The Shame of the
Prisons
EDITORIAL, NYTimes on
the Web, February 18, 2006
Who needs sophomoric cartoons to
inflame the Muslim world when you've got the Bush administration's prison
system? One reason the White House is so helpless against the violence
spawned by those Danish cartoons is that it has squandered so much of its moral
standing at Guantánamo Bay and Abu Ghraib. This week, the world got two
chilling reminders of why both prisons must be closed.
On Thursday, the United Nations Human Rights Commission issued a scathing report
on the violations of democratic principles, human rights and the rule of law at
Guantánamo Bay: indefinite arbitrary detentions, hearings that mock fair
process and justice, coercive and violent interrogations, and other violations
of laws and treaties.
The Bush administration offered its usual weak response, that President Bush has
decided there is a permanent state of war that puts him above the law. And
that is exactly the problem: by creating Guantánamo outside the legal
system for prisoners who, according to Mr. Bush, have no rights, the United
States is stuck holding these 500 men in perpetuity. The handful who may
be guilty of heinous crimes can never be tried in a real court because of their
illegal detentions. A vast majority did nothing or were guilty only of
fighting on a battlefield, but the administration refuses to sort them out.

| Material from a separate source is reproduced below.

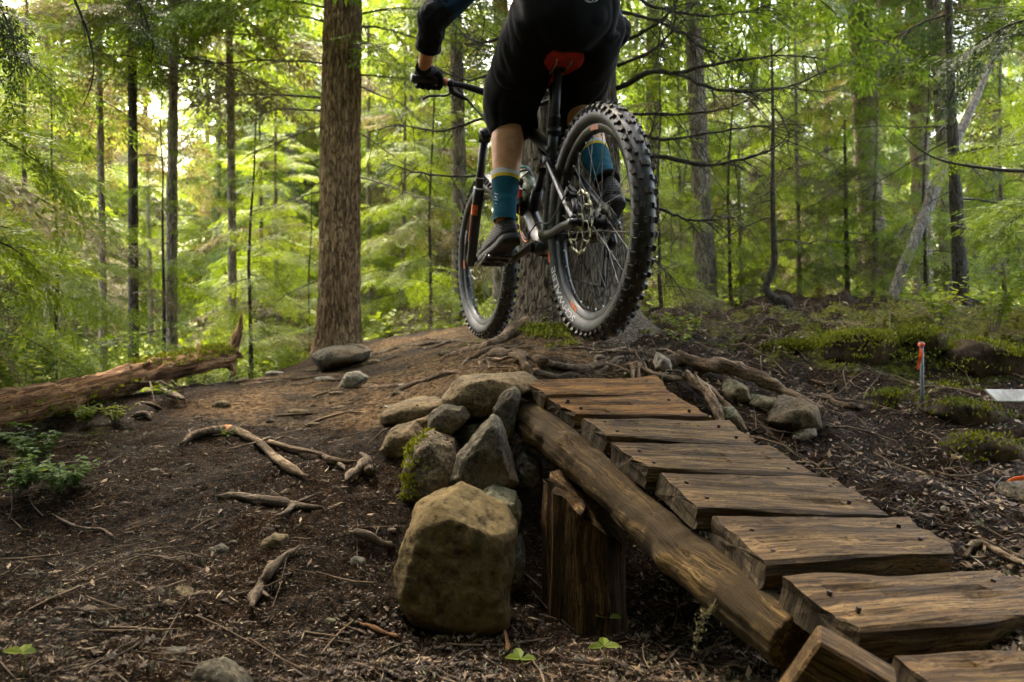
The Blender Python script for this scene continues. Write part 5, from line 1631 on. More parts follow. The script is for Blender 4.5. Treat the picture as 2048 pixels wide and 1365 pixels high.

Some members of Congress tried to exert control over Guantánamo Bay late last
year. But their efforts were hijacked by Bush loyalists, who made matters
worse by stripping the prisoners there of the basic human right to challenge
their detentions.
Now the only solution is to close Guantánamo Bay and account for its prisoners
fairly and openly. The United States then needs a prisons policy that
conforms to the law and to democratic principles.
The U.N. report followed a broadcast by an Australian television station of
previously unpublicized photographs taken at Abu Ghraib in 2003. Many were
similar to the pictures the world saw two years ago when the scandal of abuse,
humiliation and torture first broke. Others show even worse abuses and
degradation.
All are a reminder that the Bush administration has yet to account for what
happened at Abu Ghraib. No political appointee has been punished for the
policies that led to the atrocities. Indeed, most have been rewarded.
The prison was a symbol of the worst of the Hussein regime. Now it's a
symbol of the worst of the American occupation. Congress should order it
replaced. And perhaps John Warner, chairman of the Senate Armed Services
Committee, could keep his promise to dig out the truth about Abu Ghraib.